■ WHAT NEEDS TO BE DONE
How does the data below read from its first line through the line containing "from mathutils import Matrix, Vector"? Print those lines exactly.

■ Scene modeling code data

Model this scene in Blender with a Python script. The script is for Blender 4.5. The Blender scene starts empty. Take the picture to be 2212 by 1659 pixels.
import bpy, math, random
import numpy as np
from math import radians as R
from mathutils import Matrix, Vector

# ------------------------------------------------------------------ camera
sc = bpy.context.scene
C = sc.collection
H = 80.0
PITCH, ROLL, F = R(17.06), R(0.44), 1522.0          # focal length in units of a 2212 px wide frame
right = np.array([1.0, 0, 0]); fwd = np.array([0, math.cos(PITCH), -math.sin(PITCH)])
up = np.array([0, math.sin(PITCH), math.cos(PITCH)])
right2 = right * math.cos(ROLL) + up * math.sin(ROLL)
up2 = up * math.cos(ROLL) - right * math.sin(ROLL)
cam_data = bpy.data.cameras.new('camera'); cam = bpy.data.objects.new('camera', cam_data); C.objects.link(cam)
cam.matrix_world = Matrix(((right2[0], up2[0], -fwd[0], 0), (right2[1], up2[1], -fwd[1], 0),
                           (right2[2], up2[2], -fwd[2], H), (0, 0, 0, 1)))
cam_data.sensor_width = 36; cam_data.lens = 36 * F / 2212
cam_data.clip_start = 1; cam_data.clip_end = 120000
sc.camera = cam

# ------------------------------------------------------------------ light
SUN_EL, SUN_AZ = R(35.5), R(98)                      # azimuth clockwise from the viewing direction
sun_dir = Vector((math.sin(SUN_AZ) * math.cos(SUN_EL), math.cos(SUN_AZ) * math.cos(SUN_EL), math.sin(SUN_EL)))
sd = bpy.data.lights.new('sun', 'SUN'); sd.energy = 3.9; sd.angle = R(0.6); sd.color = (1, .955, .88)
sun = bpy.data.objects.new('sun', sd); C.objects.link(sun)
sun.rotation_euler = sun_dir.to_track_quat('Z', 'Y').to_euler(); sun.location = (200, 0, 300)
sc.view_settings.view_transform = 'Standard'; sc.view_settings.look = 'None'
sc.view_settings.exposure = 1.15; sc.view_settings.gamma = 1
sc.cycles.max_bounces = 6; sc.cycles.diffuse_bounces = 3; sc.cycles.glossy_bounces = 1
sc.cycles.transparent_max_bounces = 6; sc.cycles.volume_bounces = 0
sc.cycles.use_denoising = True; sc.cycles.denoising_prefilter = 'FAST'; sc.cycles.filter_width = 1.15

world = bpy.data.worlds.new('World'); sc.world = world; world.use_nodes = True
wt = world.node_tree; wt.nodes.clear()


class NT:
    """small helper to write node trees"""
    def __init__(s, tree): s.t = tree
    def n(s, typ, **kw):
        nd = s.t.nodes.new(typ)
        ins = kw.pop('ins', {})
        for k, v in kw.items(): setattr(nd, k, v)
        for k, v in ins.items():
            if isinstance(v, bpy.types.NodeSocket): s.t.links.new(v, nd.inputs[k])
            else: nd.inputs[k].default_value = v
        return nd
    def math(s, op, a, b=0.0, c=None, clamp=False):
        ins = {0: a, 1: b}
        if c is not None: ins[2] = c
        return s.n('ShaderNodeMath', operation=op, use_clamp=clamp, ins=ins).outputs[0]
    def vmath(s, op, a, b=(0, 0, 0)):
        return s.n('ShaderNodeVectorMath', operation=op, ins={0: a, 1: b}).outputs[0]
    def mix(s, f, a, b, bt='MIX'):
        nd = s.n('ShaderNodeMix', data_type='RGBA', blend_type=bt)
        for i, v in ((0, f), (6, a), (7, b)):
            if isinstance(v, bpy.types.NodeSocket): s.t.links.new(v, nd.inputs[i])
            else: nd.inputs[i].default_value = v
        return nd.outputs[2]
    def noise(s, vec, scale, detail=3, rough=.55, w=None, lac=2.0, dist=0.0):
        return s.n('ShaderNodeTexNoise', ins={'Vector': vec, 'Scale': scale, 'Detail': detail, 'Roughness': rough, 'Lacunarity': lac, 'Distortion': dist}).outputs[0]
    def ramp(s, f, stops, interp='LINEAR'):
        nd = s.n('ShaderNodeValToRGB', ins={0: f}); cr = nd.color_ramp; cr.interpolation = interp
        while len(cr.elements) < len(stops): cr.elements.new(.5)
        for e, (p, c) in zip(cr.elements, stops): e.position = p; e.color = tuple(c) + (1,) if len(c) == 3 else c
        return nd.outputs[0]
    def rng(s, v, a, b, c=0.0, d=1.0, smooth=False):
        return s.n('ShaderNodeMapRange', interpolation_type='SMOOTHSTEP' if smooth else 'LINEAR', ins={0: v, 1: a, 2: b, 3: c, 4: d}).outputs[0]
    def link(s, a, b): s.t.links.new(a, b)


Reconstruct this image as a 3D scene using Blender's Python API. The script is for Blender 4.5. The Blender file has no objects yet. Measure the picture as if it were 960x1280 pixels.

■ REPLY TO THE EXERCISE
Model this scene in Blender with a Python script. The script is for Blender 4.5. The Blender scene starts empty. Take the picture to be 2212 by 1659 pixels.
import bpy, math, random
import numpy as np
from math import radians as R
from mathutils import Matrix, Vector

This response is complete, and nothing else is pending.